What can a writer learn reading a script while watching that movie?
An in-depth analysis of the opening sequence in The Shawshank Redemption demonstrates the value of this learning exercise.
An in-depth analysis of the opening sequence in The Shawshank Redemption demonstrates the value of this learning exercise.
Someone asked me this question recently. Brought to mind this article.
My response: Emerson, this exercise is something I recommend because I’ve been doing it for years and have learned a LOT about the craft in the process. Here are a few benefits:
- One of the constant challenges a screenwriter faces is how much vs. how little description we should write in each scene. By comparing screenplay to movie, you see the connection between the written word and what appears on the screen. This can inform your understanding of writing visually, but also efficiently.
- Whenever the movie has added or cut dialogue, you can try to reverse engineer why the change. Why did the scene need this additional line of dialogue? Why did the scene cut that side? The more you engage in this type of analysis, the better your innate ability to manage your own dialogue.
- Likewise track the if certain action moments are added or cut. Again, you can put on your filmmaker cap and speculate why the change.
- Perhaps the single biggest benefit is to see how the movie is edited differently than the script. Why transpose this scene there? Why cross-cut scenes? Why enter this scene later… exit that scene earlier?
A great example of what I mean is to compare the screenplay to the movie version of the opening scene in The Shawshank Redemption. Here is the screenplay:







Here is the movie version of the opening sequence:
Straightaway there are two big differences between the script and the movie:
(1) Where the script starts inside the cabin [Scene 1] with Dufresne’s wife and lover already going at it, the movie starts with a shot of the cabin in the woods [Scene 2], then inside Andy’s car [Scene 3].
Why the change? First, by not revealing what’s going on in the cabin upfront, the movie creates a question for the viewer: Why are we here?. Then when Andy pulls out the pistol, the situation shifts into a full-blown mystery: What the hell is going on? I’m guessing the movie’s writer-director Frank Darabont and his editor on the film Richard Francis-Bruce figured the audience is going to find out about Andy’s wife cheating on him soon enough, why not arouse some curiosity first, then pay it off later?

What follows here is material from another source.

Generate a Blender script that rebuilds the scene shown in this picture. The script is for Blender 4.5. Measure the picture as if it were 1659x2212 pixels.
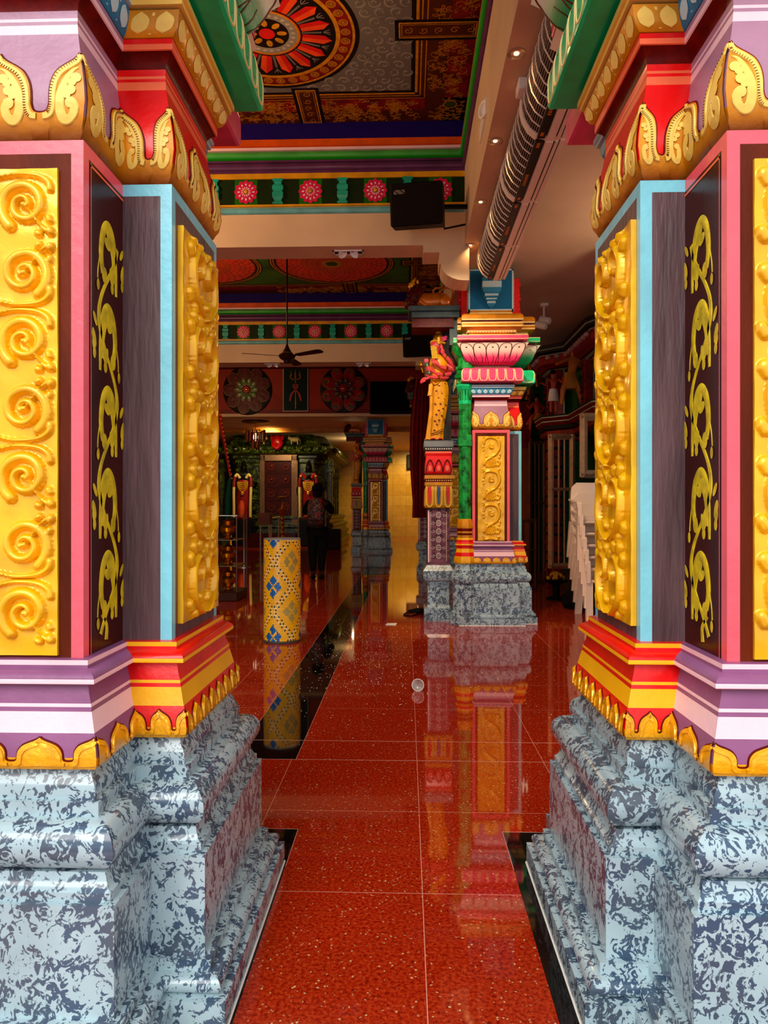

(2) Where the script stays with the action on the night of the murder, at 1:12 in the movie, we hear the V.O. of the District Attorney from the trial: “Mr. Dufresne, describe the…” Then cut to a C.U. of Andy on the witness stand at his murder trial. Thereafter, the scenes are cross cut — from the night of the murder to the trial, back and forth.
This is a huge change and much for the better. First, it doesn’t force the viewer to go through the events twice: The night of the murder, then hear the details again in the trial. By cross-cutting the two sequences, the viewer experiences the night’s events one time — so no wasted exposition.
Speaking of exposition, in the script, there are 34 sides of dialogue in Scenes 5–8, where the story cuts in on Andy’s testimony to the judge’s sentencing. That’s a ton of “talking heads.” By cross-cutting between the trial testimony with what was happening on the night of the murder, inside and outside the cabin, the exposition transforms into commentary on the action, the words “connected” to visual images — much more cinematic.
Here’s the breakdown of the cuts in the movie version of the opening:
Scene 2 + Scene 3 (partial) — establish the cabin / Andy in car
Scene 5 (partial) — Andy trial testimony: background of the night of the murder
Scene 1 (partial) — Andy and D.A.’s V.O. over visual introducing Andy’s wife and her lover Glenn Quentin as they enter cabin and embrace
Scene 5 (partial) — Andy trial testimony: talks about how he ended up outside the cabin
Scene 3 (partial) — Andy’s V.O. describing his state of mind over visual of him inside his car, loading up gun with bullets
Scene 5 (partial) — Andy and D.A. back and forth about the whereabouts of the gun
Scene 3 (partial), Scene 4, Scene 6 (partial) — D.A. summary argument to the jurors V.O. over visuals of Andy taking a last drink in his car, emerging from the car, and stopping outside the cabin
Scene 6 (partial): D.A. asserts “this was revenge of a much more brutal and cold-blooded nature”
Scene 1 (partial): D.A. V.O. explains how murderer had to reload to fire 8 bullets over visuals of Andy’s wife and lover as “he enters her”
Scene 8: Judge sentences Andy
There’s a saying in Hollywood: You make a movie three times. First when you write the script. Next when you shoot the movie. Third when you edit it.
You can directly compare the screenplay to movie the changes the filmmaker made in post scene by scene, speculate why those changes were made, then apply those insights into your own writing.
Plus, you know what? The practice of reading a script while watching a movie is a cool thing to do.